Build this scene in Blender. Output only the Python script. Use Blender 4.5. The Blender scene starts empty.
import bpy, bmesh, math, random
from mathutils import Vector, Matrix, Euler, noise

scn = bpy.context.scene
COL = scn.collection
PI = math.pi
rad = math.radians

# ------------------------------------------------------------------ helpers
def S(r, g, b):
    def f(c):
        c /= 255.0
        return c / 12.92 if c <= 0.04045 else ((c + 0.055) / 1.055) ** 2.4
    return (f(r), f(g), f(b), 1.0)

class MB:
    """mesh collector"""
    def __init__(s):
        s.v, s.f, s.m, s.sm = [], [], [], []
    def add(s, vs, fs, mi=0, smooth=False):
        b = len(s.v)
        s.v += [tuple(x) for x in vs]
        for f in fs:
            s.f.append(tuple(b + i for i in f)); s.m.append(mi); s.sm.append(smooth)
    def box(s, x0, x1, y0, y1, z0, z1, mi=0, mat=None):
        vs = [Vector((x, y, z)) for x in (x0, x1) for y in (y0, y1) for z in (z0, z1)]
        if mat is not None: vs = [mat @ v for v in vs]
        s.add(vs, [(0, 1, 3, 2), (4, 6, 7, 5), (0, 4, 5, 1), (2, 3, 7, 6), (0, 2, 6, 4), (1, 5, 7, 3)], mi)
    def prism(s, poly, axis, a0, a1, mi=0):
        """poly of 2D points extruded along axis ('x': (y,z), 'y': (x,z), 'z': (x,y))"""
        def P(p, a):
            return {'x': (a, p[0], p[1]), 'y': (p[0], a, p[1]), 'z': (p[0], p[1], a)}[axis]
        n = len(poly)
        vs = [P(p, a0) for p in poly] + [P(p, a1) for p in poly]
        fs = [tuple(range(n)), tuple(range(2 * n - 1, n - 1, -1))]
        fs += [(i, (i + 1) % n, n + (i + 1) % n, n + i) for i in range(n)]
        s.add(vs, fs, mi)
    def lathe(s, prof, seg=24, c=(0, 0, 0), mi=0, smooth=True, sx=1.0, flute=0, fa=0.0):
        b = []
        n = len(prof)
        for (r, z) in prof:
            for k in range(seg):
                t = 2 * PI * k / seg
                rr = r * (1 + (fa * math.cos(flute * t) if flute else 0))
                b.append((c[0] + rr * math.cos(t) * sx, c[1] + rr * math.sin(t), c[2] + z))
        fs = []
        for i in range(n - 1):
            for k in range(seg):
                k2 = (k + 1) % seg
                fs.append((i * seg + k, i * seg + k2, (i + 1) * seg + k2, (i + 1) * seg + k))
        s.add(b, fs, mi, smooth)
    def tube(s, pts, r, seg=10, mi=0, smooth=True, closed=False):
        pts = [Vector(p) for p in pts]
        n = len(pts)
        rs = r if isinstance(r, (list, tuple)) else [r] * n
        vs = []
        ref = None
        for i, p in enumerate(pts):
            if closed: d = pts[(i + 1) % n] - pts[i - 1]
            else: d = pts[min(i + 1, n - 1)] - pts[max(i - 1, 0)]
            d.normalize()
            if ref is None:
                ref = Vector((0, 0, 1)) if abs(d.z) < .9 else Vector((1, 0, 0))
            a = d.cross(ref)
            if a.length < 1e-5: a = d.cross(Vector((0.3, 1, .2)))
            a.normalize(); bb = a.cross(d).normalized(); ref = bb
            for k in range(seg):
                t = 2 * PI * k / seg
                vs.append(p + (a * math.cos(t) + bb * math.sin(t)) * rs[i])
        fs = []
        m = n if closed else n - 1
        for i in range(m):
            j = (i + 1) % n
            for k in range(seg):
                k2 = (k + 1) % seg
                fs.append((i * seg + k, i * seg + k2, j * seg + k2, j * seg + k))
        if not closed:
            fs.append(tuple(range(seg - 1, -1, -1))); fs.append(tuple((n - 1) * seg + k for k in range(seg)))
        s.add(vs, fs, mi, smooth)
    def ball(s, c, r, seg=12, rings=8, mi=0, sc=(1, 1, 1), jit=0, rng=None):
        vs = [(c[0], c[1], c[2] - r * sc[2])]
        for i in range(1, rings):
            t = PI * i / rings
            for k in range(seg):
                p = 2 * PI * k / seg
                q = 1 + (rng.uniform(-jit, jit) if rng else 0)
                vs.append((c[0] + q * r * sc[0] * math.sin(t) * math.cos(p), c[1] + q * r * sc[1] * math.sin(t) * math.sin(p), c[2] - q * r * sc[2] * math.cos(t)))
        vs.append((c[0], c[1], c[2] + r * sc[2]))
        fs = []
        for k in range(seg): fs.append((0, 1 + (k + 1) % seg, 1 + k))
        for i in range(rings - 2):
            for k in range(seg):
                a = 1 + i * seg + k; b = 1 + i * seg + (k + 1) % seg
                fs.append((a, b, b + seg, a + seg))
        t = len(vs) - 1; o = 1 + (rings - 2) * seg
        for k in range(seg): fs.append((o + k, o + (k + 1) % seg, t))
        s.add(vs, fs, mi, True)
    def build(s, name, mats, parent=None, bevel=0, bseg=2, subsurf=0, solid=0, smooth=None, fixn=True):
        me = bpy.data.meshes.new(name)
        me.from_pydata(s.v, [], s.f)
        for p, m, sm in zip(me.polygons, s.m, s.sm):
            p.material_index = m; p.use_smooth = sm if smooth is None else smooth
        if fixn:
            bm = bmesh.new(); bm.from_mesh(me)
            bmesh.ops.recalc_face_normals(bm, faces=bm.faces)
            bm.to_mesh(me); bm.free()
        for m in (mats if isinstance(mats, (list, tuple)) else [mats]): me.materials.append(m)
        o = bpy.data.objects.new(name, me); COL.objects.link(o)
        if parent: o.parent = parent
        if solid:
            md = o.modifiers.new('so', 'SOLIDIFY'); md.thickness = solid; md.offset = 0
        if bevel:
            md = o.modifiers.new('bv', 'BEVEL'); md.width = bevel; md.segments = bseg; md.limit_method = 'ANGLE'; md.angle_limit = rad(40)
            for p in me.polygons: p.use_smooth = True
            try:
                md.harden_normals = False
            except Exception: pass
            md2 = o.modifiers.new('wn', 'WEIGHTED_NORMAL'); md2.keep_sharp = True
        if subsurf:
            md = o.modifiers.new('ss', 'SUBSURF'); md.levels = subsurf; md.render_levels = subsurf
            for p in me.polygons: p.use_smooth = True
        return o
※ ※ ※
■ WHAT YOU WILL DO
Return the opening line of the data and every line after it through the line containing "rad = math.radians", please, exactly as written and with nothing added.

■ RESULT OF THIS TASK
Build this scene in Blender. Output only the Python script. Use Blender 4.5. The Blender scene starts empty.
import bpy, bmesh, math, random
from mathutils import Vector, Matrix, Euler, noise

scn = bpy.context.scene
COL = scn.collection
PI = math.pi
rad = math.radians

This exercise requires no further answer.